Almost adjacent to the park entrance is the Stanley Hotel, of Stephen King fame. We had forgotten the specifics – no,  it wasn’t used for the Jack Nicholson Shining as we had thought, it was where King stayed for inspiration while writing his famous novel, then used to later film his own TV mini-series (with that guy from Wings, remember?). We snuck around the place before eating in the restaurant (but eschewing the souvenir “REDRUM” T-shirt).

We stopped by Boulder on the way back, but it was already dark. I joked “OK, ready?”, rolled down the windows, and sure enough – an immediate miasma of weed filled the car. This went on for a mile as we drove into town (the only place on the trip we smelled it, actually).

Saturday was a beautiful day outdoors that we mostly spent at the Denver Zoo. We rarely do zoos anymore (and I’m an ex-zookeeper) but this one is rated #9 of the top 10 zoos in the States, so worth checking out.

Many animal training/feeding sessions are shared with the public. They do very well with a small herd of Indian bull elephants – the largest (shown) is 49 years old.

A recent Komodo dragon successful clutch hatching, the holy grail for monitor fanatics like myself.   Here’s a brief clip of this little jewel.

A pair of mated hornbills sharing a large private exhibit, with viewing at tree level. I caught them perfectly in “mid-kiss” during a sudden fruit-sharing bonding moment.

Next was the Molly Brown house, a pretty cool historical landmark and museum – home of that most famous Titanic survivor, Margaret Brown (turns out that during her life, she was never referred to as Molly).

Despite its various change of hands, it has original wallpaper, built-ins and many furnishings (the silver tureen), though the fancy Broadwood grand is a replacement.

Dinner that night was an overpriced restaurant at the beautiful Union Station.

Sunday we spent at the excellent Nature & Science Museum. By dumb luck, it was a free day, with the special Da Vinci exhibit hugely discounted.

Above: full-size models of Da Vinci’s mechanical war drum and portable piano with a hurdy-gurdy style mechanism.

My favorite was the elaborate Mona Lisa exhibit, detailing the incredible new scientific scanning of the invisible underlayers, and recreating the four Leonardo artworks it actually is (and who is who and not). So interesting I got the book on the project.

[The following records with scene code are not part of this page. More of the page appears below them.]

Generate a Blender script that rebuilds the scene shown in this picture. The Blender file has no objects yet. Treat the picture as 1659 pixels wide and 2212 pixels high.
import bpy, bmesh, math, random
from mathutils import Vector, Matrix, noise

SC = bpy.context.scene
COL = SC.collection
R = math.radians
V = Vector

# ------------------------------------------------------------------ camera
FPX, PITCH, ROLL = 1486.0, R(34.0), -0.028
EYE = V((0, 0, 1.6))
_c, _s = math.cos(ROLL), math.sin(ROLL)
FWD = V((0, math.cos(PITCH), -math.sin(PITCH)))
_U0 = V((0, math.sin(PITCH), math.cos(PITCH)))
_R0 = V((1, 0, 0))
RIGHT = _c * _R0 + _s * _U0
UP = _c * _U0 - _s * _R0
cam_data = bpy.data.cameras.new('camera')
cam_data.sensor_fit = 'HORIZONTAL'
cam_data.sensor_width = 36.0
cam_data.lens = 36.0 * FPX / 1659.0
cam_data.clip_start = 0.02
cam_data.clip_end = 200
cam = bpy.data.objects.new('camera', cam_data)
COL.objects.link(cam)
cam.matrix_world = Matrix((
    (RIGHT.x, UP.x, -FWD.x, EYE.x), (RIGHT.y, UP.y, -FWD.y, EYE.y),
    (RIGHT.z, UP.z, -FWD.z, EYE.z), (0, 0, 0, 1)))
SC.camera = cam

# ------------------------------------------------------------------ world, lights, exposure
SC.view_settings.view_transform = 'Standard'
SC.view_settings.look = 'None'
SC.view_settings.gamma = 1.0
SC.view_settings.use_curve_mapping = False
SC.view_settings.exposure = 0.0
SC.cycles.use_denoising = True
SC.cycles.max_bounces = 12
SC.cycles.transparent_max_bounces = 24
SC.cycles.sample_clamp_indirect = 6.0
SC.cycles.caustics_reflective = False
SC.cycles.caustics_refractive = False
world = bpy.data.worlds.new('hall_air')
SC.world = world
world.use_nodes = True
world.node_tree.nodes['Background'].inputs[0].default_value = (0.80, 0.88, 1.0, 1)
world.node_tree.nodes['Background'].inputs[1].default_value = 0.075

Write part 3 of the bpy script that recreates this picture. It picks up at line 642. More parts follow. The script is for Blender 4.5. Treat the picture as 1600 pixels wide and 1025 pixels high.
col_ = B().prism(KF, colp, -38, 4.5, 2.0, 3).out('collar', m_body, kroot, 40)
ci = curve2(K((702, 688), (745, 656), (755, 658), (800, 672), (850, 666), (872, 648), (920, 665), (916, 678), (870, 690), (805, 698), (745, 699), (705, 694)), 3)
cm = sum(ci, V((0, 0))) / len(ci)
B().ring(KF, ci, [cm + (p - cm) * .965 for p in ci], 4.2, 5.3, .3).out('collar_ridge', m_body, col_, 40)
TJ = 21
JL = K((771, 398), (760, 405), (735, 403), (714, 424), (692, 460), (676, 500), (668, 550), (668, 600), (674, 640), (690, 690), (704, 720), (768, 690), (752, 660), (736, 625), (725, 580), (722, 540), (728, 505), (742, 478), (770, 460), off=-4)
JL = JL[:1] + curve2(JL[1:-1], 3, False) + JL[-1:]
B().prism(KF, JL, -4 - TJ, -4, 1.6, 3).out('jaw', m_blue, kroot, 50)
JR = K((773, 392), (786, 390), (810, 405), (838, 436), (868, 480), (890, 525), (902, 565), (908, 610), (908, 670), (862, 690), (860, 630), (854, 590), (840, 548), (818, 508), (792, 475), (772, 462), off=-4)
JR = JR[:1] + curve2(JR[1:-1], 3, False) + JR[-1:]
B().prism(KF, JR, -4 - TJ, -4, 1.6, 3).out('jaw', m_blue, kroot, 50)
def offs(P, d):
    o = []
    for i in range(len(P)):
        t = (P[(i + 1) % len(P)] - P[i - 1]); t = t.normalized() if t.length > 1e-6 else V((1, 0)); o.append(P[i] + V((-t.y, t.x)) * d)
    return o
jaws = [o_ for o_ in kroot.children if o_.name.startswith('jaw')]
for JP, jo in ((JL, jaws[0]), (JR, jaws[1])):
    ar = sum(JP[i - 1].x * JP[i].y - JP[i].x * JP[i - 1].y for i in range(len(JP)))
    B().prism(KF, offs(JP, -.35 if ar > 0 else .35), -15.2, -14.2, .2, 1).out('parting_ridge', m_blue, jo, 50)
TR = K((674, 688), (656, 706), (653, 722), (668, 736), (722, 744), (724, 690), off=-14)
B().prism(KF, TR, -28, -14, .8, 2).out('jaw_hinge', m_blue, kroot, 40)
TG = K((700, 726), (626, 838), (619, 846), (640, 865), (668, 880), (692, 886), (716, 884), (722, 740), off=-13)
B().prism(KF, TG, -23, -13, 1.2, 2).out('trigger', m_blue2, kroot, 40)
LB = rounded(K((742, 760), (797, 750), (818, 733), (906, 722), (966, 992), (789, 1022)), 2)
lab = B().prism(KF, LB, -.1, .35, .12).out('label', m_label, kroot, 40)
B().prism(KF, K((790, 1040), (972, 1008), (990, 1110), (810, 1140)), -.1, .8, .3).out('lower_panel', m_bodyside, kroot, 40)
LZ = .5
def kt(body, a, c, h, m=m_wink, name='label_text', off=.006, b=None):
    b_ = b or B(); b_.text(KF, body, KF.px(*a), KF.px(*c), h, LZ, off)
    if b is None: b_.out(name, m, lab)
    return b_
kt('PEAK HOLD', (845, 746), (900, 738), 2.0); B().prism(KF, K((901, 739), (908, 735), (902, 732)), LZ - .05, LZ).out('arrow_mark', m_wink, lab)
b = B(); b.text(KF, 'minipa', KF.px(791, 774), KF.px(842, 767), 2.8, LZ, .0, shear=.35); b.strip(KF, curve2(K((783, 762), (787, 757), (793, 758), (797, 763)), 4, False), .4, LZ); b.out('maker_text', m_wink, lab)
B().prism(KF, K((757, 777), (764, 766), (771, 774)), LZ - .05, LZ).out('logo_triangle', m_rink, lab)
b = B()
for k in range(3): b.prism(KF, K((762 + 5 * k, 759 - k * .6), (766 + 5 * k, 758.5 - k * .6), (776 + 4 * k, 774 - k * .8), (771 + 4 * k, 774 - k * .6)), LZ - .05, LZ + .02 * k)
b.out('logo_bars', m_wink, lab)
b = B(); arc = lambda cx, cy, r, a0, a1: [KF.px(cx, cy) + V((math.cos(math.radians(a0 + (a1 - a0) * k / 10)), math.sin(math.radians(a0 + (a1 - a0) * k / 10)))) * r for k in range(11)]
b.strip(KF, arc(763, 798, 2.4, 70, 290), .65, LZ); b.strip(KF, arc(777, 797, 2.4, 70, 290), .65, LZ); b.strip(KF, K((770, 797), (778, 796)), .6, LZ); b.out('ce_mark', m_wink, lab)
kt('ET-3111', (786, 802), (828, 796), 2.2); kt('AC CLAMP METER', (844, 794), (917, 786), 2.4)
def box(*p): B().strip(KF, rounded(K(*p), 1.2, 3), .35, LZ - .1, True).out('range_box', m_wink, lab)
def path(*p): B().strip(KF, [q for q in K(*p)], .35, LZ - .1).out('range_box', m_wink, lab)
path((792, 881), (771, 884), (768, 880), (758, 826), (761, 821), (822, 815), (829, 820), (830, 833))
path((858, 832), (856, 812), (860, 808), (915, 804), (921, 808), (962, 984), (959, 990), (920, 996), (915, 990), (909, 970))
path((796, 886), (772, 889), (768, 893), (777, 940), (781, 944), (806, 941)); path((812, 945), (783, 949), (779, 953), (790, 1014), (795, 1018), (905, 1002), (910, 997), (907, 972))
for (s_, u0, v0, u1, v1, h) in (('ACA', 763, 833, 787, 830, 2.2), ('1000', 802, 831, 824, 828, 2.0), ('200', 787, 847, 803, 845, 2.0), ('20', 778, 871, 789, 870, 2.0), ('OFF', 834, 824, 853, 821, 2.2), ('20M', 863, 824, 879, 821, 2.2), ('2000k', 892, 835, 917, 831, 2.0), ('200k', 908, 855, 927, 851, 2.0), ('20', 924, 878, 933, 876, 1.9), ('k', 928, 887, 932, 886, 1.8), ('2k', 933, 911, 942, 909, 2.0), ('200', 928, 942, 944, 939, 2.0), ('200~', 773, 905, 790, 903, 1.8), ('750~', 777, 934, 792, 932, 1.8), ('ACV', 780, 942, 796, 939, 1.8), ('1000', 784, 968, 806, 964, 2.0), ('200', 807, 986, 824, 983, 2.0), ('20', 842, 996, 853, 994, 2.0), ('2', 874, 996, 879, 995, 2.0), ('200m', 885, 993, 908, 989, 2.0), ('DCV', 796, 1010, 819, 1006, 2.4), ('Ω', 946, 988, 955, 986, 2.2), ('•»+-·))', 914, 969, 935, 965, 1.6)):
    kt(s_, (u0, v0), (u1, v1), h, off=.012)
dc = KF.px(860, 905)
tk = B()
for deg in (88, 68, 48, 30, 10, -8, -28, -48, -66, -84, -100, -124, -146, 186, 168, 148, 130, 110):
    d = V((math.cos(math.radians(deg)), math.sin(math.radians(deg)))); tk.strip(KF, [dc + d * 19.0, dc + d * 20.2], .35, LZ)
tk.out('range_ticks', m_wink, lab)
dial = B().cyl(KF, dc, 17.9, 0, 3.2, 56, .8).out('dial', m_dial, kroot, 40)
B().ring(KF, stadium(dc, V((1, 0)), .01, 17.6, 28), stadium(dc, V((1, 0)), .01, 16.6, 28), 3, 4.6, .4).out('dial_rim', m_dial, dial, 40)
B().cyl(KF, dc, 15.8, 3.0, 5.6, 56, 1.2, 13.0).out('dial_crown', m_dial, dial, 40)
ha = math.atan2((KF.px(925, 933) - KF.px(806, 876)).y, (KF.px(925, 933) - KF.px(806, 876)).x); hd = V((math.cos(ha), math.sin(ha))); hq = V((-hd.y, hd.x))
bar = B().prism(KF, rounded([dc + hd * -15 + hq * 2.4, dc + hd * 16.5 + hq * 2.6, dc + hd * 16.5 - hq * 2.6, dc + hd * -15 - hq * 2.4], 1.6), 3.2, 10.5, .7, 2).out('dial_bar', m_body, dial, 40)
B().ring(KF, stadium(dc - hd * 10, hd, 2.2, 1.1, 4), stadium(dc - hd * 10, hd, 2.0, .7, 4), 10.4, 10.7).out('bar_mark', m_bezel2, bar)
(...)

The museum has an excellent gem collection, as well as a huge Native American Indian exhibit representing the major tribes.

A view towards the city from the back of the museum

Heading out, we caught this incredible walk-around T-rex puppet that every kid (and many adults) couldn’t wait to get eaten by.

Upon leaving, someone tipped us off that there was an immense prairie reserve a few minutes away (the Rocky Mountain Arsenal National Wildlife Refuge). Surrounded by the city, coliseums, airports, etc., this huge expanse hosts a herd of 185 wild bison, 80 re-introduced black-footed ferrets (once though extinct until 18 were discovered, captured and bred to save the species), and over 50,000 prairie dogs the ferrets prey on. We saw (and heard the warning chirps of) hundreds of the latter, but no BFFs, other than rare photos in the visitor’s center.

Afterwards, we drove south to the small town of Castle Rock, just to see what else the area might have to offer.

At the last minute, we learned that the nation’s first stand-alone, dedicated insect zoo (est. 1995) was just 5 minutes from our hotel – so Monday morning we ran over there for an hour visit before dashing off to the airport.

I hold to the theory that one should always avail themselves of any opportunity to hold a tarantula.

Jaci and I lost ourselves amidst the jungle of butterflies (the stunning Caligo sp., or “owl butterfly” is one of the few species self-propagating continually at the facility. Several dozen other species are delivered weekly in their cocoons from farms and breeders all over the world to emerge daily in front of visitors’ eyes.